Enhanced CO2/N2 separation via optimized temperature/vacuum swing adsorption (TVSA) Processes: Experimental and simulation studies

Abstract

The idling of equipment caused by prolonged cooling times is a significant challenge impeding the upscaling application of temperature vacuum swing adsorption (TVSA) for carbon dioxide (CO₂) capture from industrial flue gas. Increasing the adsorption temperature is a promising approach to reducing cooling times, mitigating equipment idling, and improving operational efficiency. However, maintaining CO₂ purity and recovery rates at elevated adsorption temperatures remains unexplored. Through experimental and simulation studies, this work systematically optimized the operation parameters of a pilot-scale two-bed eight-step TVSA system to ensure its feasibility at a high adsorption temperature 343 K, a temperature that is 40 K higher than the optimal operation temperature of 13X-APG adsorbent and can warrant the continuous operation of the TVSA process.
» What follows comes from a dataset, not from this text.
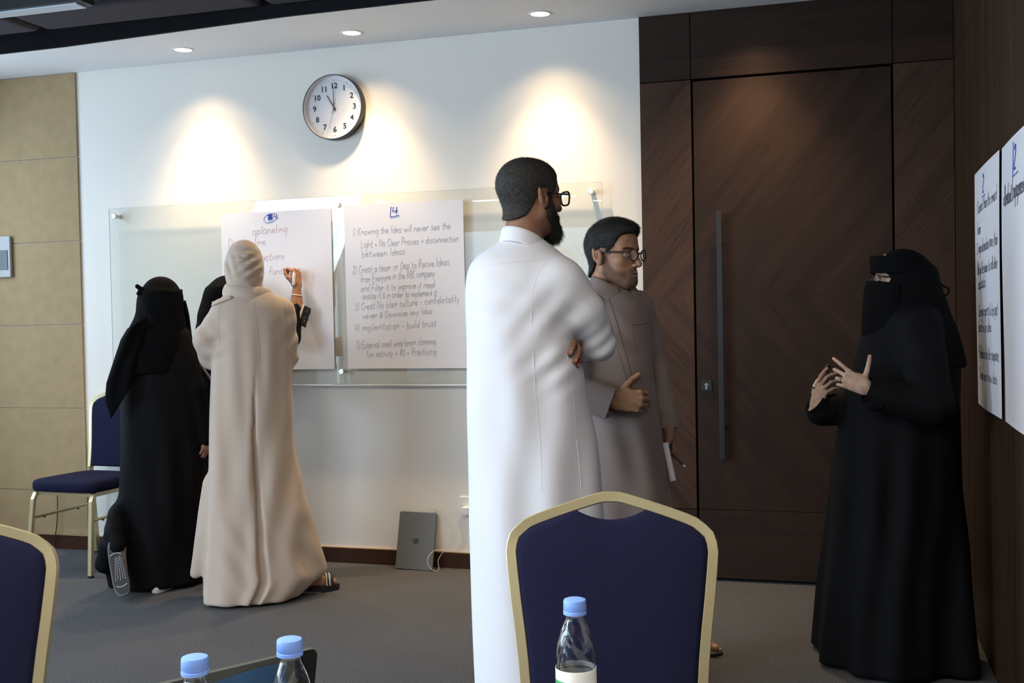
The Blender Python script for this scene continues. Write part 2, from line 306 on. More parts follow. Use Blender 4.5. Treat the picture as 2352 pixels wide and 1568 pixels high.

After optimization, CO₂ purity of 95.08 % and recovery of 91.84 % were achieved under the conditions of an adsorption time of 380 s, an adsorption temperature of 343 K, a regeneration temperature of 393 K, a regeneration pressure of 11 kPa, and a purge gas flow rate of 0.083 m/s, which is comparable to the performance of low-temperature TVSA process. The effects of key operating parameters such as feed time (260–360 s), adsorption temperature (343–363 K), desorption temperature (383–403 K), vacuum (7–12 kPa) and purge gas flow rate (0–0.166 m/s) on the process performance were systematically examined. By resolving the issue of equipment idling, this study extends the practical applicability of the TVSA process in industrial scenarios.